Y justifican con eso de “o mía o de nadie”. Y tan machista es esa “máxima” que incluso puede ser seguida de un suicidio. Porque, como escribió hace 10 años --y mantiene plena vigencia-- Andrés Montero Gómez, expresidente de la Sociedad Española para el Estudio de la Violencia Filio-Parental, “asesinan por machismo y se suicidan por él”.
Cada vez que ocurre un hecho de esta naturaleza, la comunidad se conmueve, se aproxima al dolor de la familia de la o las víctimas, se siente motivada a movilizarse por las calles demandando justicia y que esos hechos nunca más vuelvan a ocurrir. O a levantar el lema “Ni una menos”, como se estila ahora. Pero sabiendo, íntimamente comprendiendo, que las víctimas de la violencia en el mismísimo hogar no cesará tan sencillamente, ni se detendrán por mera intención los asesinatos de mujeres y niños a manos de quienes una vez les juraron amor, respeto y apoyo “eterno”.

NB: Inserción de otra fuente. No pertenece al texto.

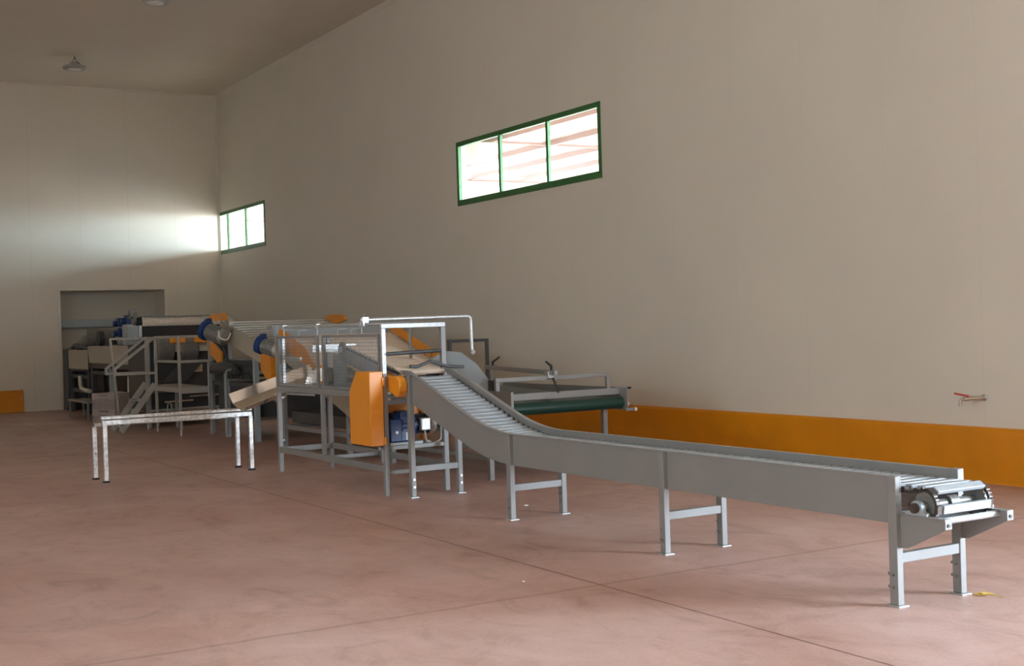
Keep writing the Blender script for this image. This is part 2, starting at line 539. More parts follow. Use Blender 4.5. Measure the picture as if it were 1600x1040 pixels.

Sin dudas, la sociedad toda debe luchar por terminar tan pronto se pueda --aunque no será mañana, ni el mes que viene-- con la violencia de género. Pero es la propia sociedad que no defiende, como debiera, a tantas víctimas privadas de sus derechos fundamentales, empezando quizás por el de la dignidad. Y eso incluye no solo los gritos, los golpes y los asesinatos. También cosas tan incorporadas como “voy a sacar a mi mujer a pasear”. Como si fuera un perro fiel. O hacer que ella vote la misma opción partidaria que el hombre. O pagarle menos salario, o mantenerla como objeto de consumo sexual, empezando por los anuncios de las empresas más importantes.
En Uruguay existe una ley que brinda herramientas para atacar el drama puertas adentro. Se trata de la 17.514, que en su letra asegura el derecho de la mujer de efectuar denuncia por violencia ante la repartición policial más cercana. Más importante aún, obliga al juez a intervenir de inmediato y dar respuesta rápidamente.
La protección de la víctima (porque obviamente la ley ampara a ambos sexos por igual, desde que también hay algunos casos de hombres víctimas), incluye el retiro del agresor de la casa, la prohibición de acercarse y comunicarse durante un plazo determinado, y una pensión alimenticia provisoria que debe pagarse de inmediato.
La ley está, pero --sinceramente-- ¿cuántas veces la Policía realmente toma en cuenta la denuncia de una víctima de violencia doméstica? Los testimonios de mujeres que sostienen lo contrario abundan. No se trata --conviene aclarar-- de un concepto machista de la Policía, sino la presunción de que “todo matrimonio tiene sus peleas”. Lo que eso hace es que el problema no pueda ser contenido cuando aun es débil y pueda entonces ser desmantelado con cierta facilidad. En muchos casos tienen que llegarse a hechos graves, irreparables.
Pero ese mismo criterio es el que –tristemente-- está establecido en la misma comunidad. En esta y en muchísimas otras. Cuando se escuchan los gritos en la casa del vecino, muy raramente se da cuenta a la Policía. Son “líos de pareja” y --se piensa-- “uno se mete, ellos se arreglan y quedamos mal”. Sin embargo, antes que rasgarnos las vestiduras en el funeral, hay que asumir el riesgo de quedar mal, porque hay que anteponer la necesidad de preservar una o varias vidas.
Y la Policía debe responder con presteza a cada llamado. Porque la presencia constante de los uniformados es una buena receta para que los terroristas domésticos piensen bien antes de cada explosión de machismo conceptual. La Justicia debe también actuar rápidamente. No porque sí, porque lo dice la ley, que está para ser cumplida. Desde que cumplirla es lo que hará salvar vidas.
Las marchas por el centro de la ciudad generan conciencia, y bienvenidas sean. Pero la llamada a la Policía ante un hecho de violencia en el hogar del vecino, es un aporte directo y concreto. Si después resulta que era la televisión con volumen muy alto, justo cuando Nicolás Maduro le mandaba recuerdos a Luis Almagro, el hombre nacido en Cerro Chato, pues, bueno, todos podremos reír un momento.
Luchar contra la violencia doméstica es muy complejo, porque compleja es la psiquis de quienes la ejercen. Pero se pueden tomar medidas que ayuden a reducirla. Apoyar con un llamado a las autoridades cuando sea necesario es una buena. Hacer oídos sordos no. Porque después, las lágrimas no serán consuelo, desde que en nuestro fuero íntimo quedará que, de algún modo, se ha sido cómplice del terrorismo doméstico.